13
Sep
1814
British Bombardment of Fort McHenry
Baltimore, MD· day date
The Story
**The British Bombardment of Fort McHenry**
By the late summer of 1814, the young American republic faced one of its gravest trials since the struggle for independence. Although the Revolutionary War had formally ended with the Treaty of Paris in 1783, the unresolved tensions between the United States and Great Britain had erupted once more in the War of 1812 — a conflict that many historians regard as a second war of independence, an extension of the revolutionary struggle to secure American sovereignty on the seas and along its frontiers. Britain, emboldened by the defeat of Napoleon in Europe, turned fresh military resources toward its former colonies. In August 1814, a British expeditionary force under Major General Robert Ross marched into Washington, D.C., and set fire to the Capitol, the President's House, and other public buildings. The burning of the nation's capital sent shockwaves through the country and raised the terrifying possibility that the experiment in republican self-government might be extinguished altogether. With Washington in ashes, the British turned their attention northward to Baltimore, one of America's largest and most prosperous port cities — and a hub of the privateering activity that had long infuriated the Royal Navy.
Baltimore, however, was not caught unprepared. Major General Samuel Smith, a veteran of the Revolutionary War and a sitting United States senator, took command of the city's defenses and organized thousands of militia alongside regular troops. The linchpin of Baltimore's protection was Fort McHenry, a star-shaped fortification situated on Locust Point at the entrance to the city's harbor. Its commander, Major George Armistead, had months earlier commissioned an enormous garrison flag — measuring forty-two feet by thirty feet — so that, as he reportedly said, the British would have no difficulty seeing it from a distance. That flag would soon become the most famous banner in American history.
On the morning of September 13, 1814, a British naval squadron of approximately nineteen vessels under Vice Admiral Sir Alexander Cochrane took up positions in the Patapsco River and opened a devastating bombardment of Fort McHenry. For twenty-five relentless hours, the ships hurled an estimated 1,800 shells, Congreve rockets, and mortar bombs at the fort. The bombardment continued through the day, into the night, and through a driving rainstorm. The British attempted to send smaller boats past the fort under cover of darkness, but American gunners drove them back. Despite the ferocity of the attack, Major Armistead and his garrison of roughly one thousand soldiers held their ground. The fort's guns prevented the squadron from advancing close enough to deliver a truly crushing barrage, and the British could neither silence the American batteries nor force the harbor entrance.

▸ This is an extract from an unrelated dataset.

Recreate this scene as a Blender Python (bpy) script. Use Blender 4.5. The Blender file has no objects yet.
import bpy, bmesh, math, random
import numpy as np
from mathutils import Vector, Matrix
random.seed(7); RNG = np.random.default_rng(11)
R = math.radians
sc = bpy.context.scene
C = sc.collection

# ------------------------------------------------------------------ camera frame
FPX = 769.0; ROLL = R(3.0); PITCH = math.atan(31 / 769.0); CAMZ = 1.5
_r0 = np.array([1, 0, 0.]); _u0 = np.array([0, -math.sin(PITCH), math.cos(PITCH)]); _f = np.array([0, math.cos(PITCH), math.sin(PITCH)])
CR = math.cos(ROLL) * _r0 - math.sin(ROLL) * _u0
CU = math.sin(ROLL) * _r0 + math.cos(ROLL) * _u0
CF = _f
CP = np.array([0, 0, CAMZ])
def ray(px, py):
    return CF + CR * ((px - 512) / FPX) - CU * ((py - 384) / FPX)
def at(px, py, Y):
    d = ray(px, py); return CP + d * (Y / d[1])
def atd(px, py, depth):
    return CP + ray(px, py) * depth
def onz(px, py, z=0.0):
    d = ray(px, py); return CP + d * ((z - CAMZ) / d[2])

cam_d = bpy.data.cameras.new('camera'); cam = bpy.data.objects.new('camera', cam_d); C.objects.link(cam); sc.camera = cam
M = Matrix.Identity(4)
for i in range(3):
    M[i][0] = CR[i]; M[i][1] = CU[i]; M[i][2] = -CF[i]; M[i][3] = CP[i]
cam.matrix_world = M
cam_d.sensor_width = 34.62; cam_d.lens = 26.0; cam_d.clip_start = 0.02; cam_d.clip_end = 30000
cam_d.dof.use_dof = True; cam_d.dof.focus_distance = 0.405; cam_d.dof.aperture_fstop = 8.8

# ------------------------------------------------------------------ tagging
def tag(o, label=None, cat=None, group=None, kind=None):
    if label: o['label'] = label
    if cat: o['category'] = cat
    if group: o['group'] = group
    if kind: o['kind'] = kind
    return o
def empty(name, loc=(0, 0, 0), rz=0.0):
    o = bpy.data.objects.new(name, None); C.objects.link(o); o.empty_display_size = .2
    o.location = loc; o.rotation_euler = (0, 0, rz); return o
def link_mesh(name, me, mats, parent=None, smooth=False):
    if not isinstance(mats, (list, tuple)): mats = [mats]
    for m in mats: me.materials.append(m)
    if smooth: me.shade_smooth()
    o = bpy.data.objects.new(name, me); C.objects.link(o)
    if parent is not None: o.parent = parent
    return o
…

On land, meanwhile, the British ground assault stalled after the death of General Ross, who was killed by American sharpshooters at the Battle of North Point on September 12, further dampening British momentum.
Miles away on a truce vessel in the Patapsco, a young American lawyer named Francis Scott Key had been negotiating the release of a civilian prisoner and was detained behind British lines for the duration of the attack. Through the night, Key watched the flashes of exploding shells and the red glare of rockets, straining to determine whether the fort still stood. When dawn broke on September 14, he saw Major Armistead's enormous garrison flag still flying defiantly above the ramparts. Overcome with emotion, Key began composing a poem on the back of a letter — verses that would be published within days as "Defence of Fort M'Henry" and would eventually be set to music and adopted as the national anthem, "The Star-Spangled Banner."
The failed bombardment of Fort McHenry marked a decisive turning point. The British abandoned their campaign against Baltimore and ultimately withdrew. The victory bolstered American morale at a moment of profound vulnerability and strengthened the nation's negotiating position at the peace talks in Ghent, Belgium, which concluded with a treaty in December 1814. In the broader arc of the revolutionary struggle for American independence and sovereignty, Fort McHenry stands as proof that the ideals born in 1776 could endure the fiercest trial by fire — and that a republic defended by its own citizens could hold against the mightiest naval power on earth.